Figureworks is pleased to present Jacquelyn Schiffman’s recent sculptures with Richard Lindner’s provocative lithographs. Each artist has created a body of work that reflect on memorable people from places they have called home.
Referencing family, friends and places from her childhood hometown of Detroit, Michigan, Jacquelyn Schiffman has produced a striking body of ethereal hanging sculptures. Schiffman says of her work, “Detroit is my hometown, where I grew up and where my aesthetic sense was formed. The people I knew and the places where they lived and worked form an essential part of what remains for me of the City. Through memory and fragments of material and paint, my Detroit is reconstituted.”
For many years, Schiffman has used spun web as a canvas for her painting. Spun web is a polyester-based material that resembles rice paper but with sturdy, archival qualities ideal for accepting encaustics and other various mediums. In this series, she has painted fragments of this unique material and sewn them together to form figure-based sculptures that are suspended from the gallery ceiling. Being lightweight, Schiffman’s creations truly come to life with the slightest change in air current.
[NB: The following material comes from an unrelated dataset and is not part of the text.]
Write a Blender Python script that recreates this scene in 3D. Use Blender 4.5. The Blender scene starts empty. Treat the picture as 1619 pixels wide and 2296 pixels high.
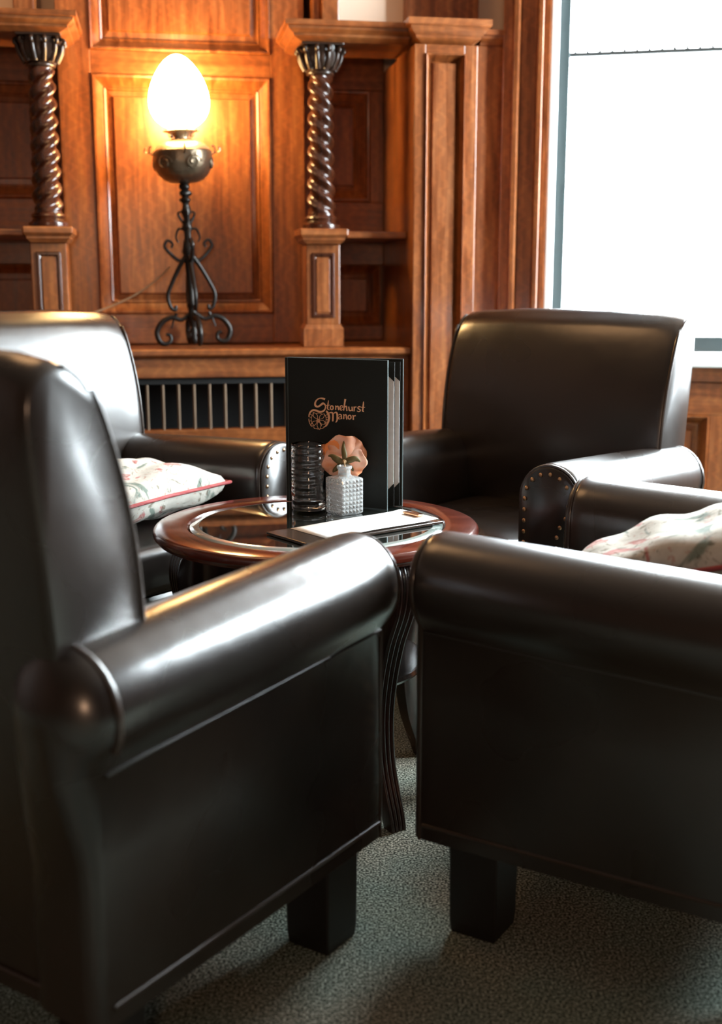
import bpy, bmesh, math, random
from mathutils import Vector, Matrix
random.seed(7)
PI = math.pi
C = bpy.context.scene.collection
SC = bpy.context.scene

# ------------------------------------------------------------------ camera
F_PX = 2640.0
cam_d = bpy.data.cameras.new('camera'); cam = bpy.data.objects.new('camera', cam_d); C.objects.link(cam)
cam.location = (0, 0, 1.0); cam.rotation_euler = (PI/2 - math.radians(11.0), 0, 0)
cam_d.sensor_fit = 'VERTICAL'; cam_d.sensor_height = 36.0; cam_d.lens = F_PX/2296*36.0
cam_d.clip_start = 0.05
cam_d.dof.use_dof = True; cam_d.dof.focus_distance = 2.33; cam_d.dof.aperture_fstop = 2.7
SC.camera = cam

# ------------------------------------------------------------------ world, lights, exposure
world = bpy.data.worlds.new('world'); SC.world = world; world.use_nodes = True
bg = world.node_tree.nodes['Background']
bg.inputs[0].default_value = (0.84, 0.95, 1.0, 1); bg.inputs[1].default_value = 62.0
SC.view_settings.view_transform = 'Standard'; SC.view_settings.look = 'None'
SC.view_settings.gamma = 1.0; SC.view_settings.use_curve_mapping = False
SC.view_settings.exposure = 0.22

def portal(loc, rot, sx, sy):
    d = bpy.data.lights.new('window_portal', 'AREA'); d.shape = 'RECTANGLE'; d.size = sx; d.size_y = sy
    d.cycles.is_portal = True
    o = bpy.data.objects.new('window_portal', d); o.location = loc; o.rotation_euler = rot; C.objects.link(o)
def point(loc, col, power, r, name):
    d = bpy.data.lights.new(name, 'POINT'); d.color = col; d.energy = power; d.shadow_soft_size = r
    o = bpy.data.objects.new(name, d); o.location = loc; C.objects.link(o); return o
# wall frames: the panelled wall and the window wall stand at a blunt angle to each other
BO, BT = (0.0, 4.0), math.atan(0.17)
WO, WT = (0.47, 3.72), -math.atan(0.22)
def wloc(O, T, x, w, z):
    return Vector((O[0]+x*math.cos(T)-w*math.sin(T), O[1]+x*math.sin(T)+w*math.cos(T), z))
portal(wloc(WO, WT, 0.93, 0.12, 1.75), (-PI/2, 0, WT), 1.6, 1.86)
portal((2.66, 2.65, 1.825), (0, PI/2, 0), 1.85, 1.0)
point((-0.9, 2.6, 2.70), (1.0, 0.55, 0.25), 24, 0.4, 'warm_point_light')  # ceiling lamp out of view, no fixture modelled
point((0.0, -1.6, 1.25), (1.0, 0.60, 0.36), 42, 0.15, 'warm_point_light')  # added unseen fill behind the camera for lettering and rose, no ceiling lamp

# ------------------------------------------------------------------ materials
def mat(name, col, rough=0.5, metal=0.0, spec=0.5, coat=0.0, coat_r=0.1):
    m = bpy.data.materials.new(name); m.use_nodes = True
    b = m.node_tree.nodes['Principled BSDF']
    b.inputs['Base Color'].default_value = (*col, 1); b.inputs['Roughness'].default_value = rough
    b.inputs['Metallic'].default_value = metal; b.inputs['Specular IOR Level'].default_value = spec
    b.inputs['Coat Weight'].default_value = coat; b.inputs['Coat Roughness'].default_value = coat_r
    return m
def nt(m): return m.node_tree.nodes, m.node_tree.links, m.node_tree.nodes['Principled BSDF']
def noise(m, scale, detail=4, mapscale=(1,1,1), dist=0.0, coord='Object', rough=0.5):
    n, l, b = nt(m)
    tc = n.new('ShaderNodeTexCoord'); mp = n.new('ShaderNodeMapping'); mp.inputs['Scale'].default_value = mapscale
    t = n.new('ShaderNodeTexNoise'); t.inputs['Scale'].default_value = scale; t.inputs['Detail'].default_value = detail
    t.inputs['Distortion'].default_value = dist; t.inputs['Roughness'].default_value = rough
    l.new(tc.outputs[coord], mp.inputs[0]); l.new(mp.outputs[0], t.inputs['Vector'])
    return t
def ramp(m, src, stops):
    n, l, b = nt(m); r = n.new('ShaderNodeValToRGB'); l.new(src, r.inputs[0])
    e = r.color_ramp.elements
    while len(e) < len(stops): e.new(0.5)
    for k, (p, c) in enumerate(stops): e[k].position = p; e[k].color = (*c, 1) if len(c) == 3 else c
    return r
def bump(m, src, strength, dist=0.002):
    n, l, b = nt(m); bp = n.new('ShaderNodeBump'); bp.inputs['Strength'].default_value = strength
    bp.inputs['Distance'].default_value = dist; l.new(src, bp.inputs['Height'])
    l.new(bp.outputs[0], b.inputs['Normal']); return bp
def roughvar(m, src, lo, hi):
    n, l, b = nt(m); r = n.new('ShaderNodeMapRange'); r.inputs['To Min'].default_value = lo; r.inputs['To Max'].default_value = hi
    r.inputs['From Min'].default_value = 0.3; r.inputs['From Max'].default_value = 0.7
    l.new(src, r.inputs[0]); l.new(r.outputs[0], b.inputs['Roughness'])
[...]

During his lifetime Richard Lindner (Hamburg, Germany 1902 – NYC 1978) was acknowledged as a significant and unique European-American painter. He was erroneously called a precursor of Pop art, but his paintings of pimps and armored women were cultural commentaries far removed from the banal images of Pop.
This exhibition includes Lindner’s lithographs from the 1971 portfolio Fun City. He loved the diversity and gritty culture of New York City, which allowed him ample opportunities to explore his interest in the superiority of aggressive women to submissive men. Shortly before he died, he told the American critic John Gruen, “My work is really a reflection of Germany of the ’20s. On the other hand, my creative nourishment comes from New York and from pictures I see in American magazines and on television. America is really a fantastic place.”
Bringing these two artists together clearly showcases how each stylistically fragment their subjects, even though they are working in very different mediums. Lindner isolates his challenging subjects with blocks of intense color and Schiffman passionately hand-sews each painted fragment into a three-dimensional memory. In both cases, the viewer is given a special glimpse into the artist’s extended family and naturally encouraged to reflect on one’s own influences.
Figureworks is located at 168 North 6th St., Williamsburg, Brooklyn, NY 11211, one block from the Bedford Avenue “L” train. The gallery is open to the public Saturday and Sunday from 1-6 PM and is dedicated to exhibiting contemporary and 20th century fine art of the human form.